[Begin RECORDS FOR THE EXERCISE]

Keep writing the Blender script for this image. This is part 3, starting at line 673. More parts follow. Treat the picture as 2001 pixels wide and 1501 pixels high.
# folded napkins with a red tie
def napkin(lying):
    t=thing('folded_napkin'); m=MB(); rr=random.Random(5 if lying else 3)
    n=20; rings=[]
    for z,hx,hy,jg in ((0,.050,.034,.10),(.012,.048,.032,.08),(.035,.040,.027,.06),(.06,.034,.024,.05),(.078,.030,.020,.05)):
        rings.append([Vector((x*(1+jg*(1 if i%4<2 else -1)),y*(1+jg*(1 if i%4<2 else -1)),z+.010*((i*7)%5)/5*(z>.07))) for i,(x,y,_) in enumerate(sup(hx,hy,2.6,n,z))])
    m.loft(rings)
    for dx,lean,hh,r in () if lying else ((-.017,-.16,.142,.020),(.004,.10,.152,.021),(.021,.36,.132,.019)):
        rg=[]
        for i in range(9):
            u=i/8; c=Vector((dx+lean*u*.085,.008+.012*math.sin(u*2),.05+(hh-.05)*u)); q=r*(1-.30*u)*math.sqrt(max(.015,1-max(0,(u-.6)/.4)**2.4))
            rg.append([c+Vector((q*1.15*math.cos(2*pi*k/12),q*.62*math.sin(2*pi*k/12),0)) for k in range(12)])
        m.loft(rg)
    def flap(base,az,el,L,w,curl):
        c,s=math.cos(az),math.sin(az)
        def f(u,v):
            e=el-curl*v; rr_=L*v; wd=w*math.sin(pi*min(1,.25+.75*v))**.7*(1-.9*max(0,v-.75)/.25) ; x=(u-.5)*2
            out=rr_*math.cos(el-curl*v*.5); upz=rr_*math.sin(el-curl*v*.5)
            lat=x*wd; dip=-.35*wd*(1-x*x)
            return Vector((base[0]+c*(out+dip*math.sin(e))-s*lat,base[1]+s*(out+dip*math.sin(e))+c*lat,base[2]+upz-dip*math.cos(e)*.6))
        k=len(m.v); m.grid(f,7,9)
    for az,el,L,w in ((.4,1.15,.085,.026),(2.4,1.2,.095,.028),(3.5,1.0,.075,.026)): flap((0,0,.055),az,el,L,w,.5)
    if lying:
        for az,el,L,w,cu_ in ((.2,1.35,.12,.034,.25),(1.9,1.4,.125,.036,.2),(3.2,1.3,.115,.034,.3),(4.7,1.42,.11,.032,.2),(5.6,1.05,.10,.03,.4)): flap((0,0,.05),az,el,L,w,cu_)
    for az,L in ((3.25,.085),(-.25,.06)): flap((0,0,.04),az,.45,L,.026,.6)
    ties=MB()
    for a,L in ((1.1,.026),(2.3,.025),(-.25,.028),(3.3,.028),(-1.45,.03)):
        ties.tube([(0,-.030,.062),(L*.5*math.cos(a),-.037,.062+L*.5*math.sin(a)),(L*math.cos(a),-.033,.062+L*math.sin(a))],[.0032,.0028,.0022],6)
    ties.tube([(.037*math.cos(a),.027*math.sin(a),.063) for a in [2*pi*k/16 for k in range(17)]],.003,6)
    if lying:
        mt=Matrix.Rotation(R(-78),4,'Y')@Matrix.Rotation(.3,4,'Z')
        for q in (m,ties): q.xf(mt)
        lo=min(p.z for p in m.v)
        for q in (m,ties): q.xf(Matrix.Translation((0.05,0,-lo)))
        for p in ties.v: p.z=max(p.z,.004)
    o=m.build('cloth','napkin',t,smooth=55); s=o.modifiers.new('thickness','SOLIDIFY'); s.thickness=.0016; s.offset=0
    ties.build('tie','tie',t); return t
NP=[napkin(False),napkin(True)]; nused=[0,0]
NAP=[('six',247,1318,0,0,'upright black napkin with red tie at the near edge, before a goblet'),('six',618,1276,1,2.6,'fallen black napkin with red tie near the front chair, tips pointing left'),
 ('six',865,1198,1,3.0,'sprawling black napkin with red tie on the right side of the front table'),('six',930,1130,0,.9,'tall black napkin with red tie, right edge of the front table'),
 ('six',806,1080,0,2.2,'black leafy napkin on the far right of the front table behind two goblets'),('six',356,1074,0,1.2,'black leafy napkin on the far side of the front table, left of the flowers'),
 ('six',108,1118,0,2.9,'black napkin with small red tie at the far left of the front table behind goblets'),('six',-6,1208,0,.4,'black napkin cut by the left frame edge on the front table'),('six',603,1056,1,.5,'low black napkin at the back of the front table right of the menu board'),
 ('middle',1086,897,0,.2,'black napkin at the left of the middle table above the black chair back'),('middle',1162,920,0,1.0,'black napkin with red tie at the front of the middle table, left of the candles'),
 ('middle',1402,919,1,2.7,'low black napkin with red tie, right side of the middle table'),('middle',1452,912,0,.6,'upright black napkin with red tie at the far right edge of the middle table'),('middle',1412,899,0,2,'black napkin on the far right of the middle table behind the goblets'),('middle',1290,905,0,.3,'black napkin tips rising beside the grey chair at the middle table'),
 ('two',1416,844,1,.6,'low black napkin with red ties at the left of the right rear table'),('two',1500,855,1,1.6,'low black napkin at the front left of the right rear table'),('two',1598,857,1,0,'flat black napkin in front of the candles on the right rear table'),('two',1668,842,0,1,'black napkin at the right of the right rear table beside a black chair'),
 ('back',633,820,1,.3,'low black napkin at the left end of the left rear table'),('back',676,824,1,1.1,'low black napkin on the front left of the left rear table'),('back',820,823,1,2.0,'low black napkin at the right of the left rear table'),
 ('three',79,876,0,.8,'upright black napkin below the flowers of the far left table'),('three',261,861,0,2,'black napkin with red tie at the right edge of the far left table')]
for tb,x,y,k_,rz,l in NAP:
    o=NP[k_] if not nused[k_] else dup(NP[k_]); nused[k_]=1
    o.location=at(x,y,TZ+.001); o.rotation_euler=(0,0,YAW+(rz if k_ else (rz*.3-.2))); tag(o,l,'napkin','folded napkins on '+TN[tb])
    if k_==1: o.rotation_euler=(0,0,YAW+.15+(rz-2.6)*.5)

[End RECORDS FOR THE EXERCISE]
[Begin RECORDS FOR THE EXERCISE]

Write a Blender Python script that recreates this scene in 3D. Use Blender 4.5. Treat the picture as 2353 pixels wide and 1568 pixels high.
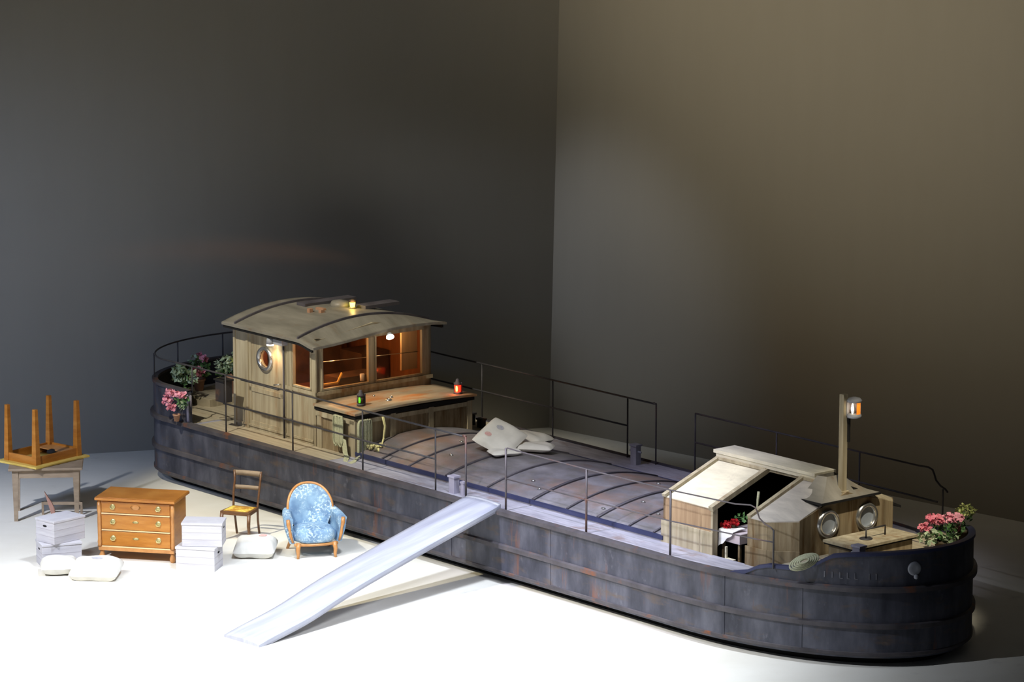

[End RECORDS FOR THE EXERCISE]
[Begin RECORDS FOR THE EXERCISE]

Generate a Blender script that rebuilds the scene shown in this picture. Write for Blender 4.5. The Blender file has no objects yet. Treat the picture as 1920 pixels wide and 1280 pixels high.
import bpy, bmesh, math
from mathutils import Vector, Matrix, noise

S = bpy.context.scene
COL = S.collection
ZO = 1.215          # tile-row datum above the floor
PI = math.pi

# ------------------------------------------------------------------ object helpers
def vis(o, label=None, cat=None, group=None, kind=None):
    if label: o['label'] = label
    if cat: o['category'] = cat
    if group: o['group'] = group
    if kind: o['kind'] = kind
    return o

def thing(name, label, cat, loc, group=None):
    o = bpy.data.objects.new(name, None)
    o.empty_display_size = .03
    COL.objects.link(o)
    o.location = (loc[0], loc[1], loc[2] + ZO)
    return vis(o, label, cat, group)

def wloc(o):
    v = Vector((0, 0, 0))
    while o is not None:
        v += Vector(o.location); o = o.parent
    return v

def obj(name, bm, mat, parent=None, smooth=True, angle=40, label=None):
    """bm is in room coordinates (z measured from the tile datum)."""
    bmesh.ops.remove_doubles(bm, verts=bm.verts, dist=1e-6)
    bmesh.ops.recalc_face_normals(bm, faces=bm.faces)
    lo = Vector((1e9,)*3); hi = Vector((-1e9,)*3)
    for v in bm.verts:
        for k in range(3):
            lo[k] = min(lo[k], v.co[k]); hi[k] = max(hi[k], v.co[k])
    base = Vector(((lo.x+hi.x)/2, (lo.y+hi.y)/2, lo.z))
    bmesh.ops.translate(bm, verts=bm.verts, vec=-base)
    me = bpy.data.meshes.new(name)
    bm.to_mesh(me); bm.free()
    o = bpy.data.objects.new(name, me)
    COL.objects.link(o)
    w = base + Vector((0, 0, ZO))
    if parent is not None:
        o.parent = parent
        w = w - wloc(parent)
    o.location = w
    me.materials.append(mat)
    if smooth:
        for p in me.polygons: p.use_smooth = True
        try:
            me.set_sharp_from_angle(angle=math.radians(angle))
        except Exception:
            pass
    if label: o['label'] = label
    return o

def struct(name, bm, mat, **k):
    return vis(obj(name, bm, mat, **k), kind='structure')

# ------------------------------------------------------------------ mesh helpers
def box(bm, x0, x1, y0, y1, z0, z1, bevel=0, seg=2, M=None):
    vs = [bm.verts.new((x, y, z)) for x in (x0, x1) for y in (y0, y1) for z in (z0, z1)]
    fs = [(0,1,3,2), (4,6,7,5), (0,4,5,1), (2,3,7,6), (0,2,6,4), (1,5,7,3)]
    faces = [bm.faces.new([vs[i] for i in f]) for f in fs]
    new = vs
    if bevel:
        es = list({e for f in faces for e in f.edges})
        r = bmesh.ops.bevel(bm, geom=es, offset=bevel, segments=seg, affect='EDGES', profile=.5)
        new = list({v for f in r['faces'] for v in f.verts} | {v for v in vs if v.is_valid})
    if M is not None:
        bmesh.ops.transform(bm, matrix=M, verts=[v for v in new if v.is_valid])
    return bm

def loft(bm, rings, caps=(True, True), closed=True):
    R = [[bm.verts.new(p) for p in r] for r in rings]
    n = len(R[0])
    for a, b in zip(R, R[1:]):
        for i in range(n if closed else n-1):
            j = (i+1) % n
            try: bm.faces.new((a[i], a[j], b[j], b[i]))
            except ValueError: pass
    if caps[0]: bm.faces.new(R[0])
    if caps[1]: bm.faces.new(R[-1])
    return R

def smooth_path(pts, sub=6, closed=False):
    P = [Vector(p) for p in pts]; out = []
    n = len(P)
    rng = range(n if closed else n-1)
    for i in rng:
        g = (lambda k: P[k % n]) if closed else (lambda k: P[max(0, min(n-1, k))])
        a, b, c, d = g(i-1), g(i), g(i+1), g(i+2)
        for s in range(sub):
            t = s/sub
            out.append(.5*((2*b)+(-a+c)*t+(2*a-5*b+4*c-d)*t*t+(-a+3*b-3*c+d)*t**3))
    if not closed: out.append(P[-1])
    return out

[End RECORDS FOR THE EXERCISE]

## [WRITTEN EXERCISE]
Your task is to reproduce exactly the lines beginning at the line containing "Generate a Blender" and ending at the line containing "PI = math.pi", inclusive.

## [WRITTEN ANSWER]
Generate a Blender script that rebuilds the scene shown in this picture. Write for Blender 4.5. The Blender file has no objects yet. Treat the picture as 1920 pixels wide and 1280 pixels high.
import bpy, bmesh, math
from mathutils import Vector, Matrix, noise

S = bpy.context.scene
COL = S.collection
ZO = 1.215          # tile-row datum above the floor
PI = math.pi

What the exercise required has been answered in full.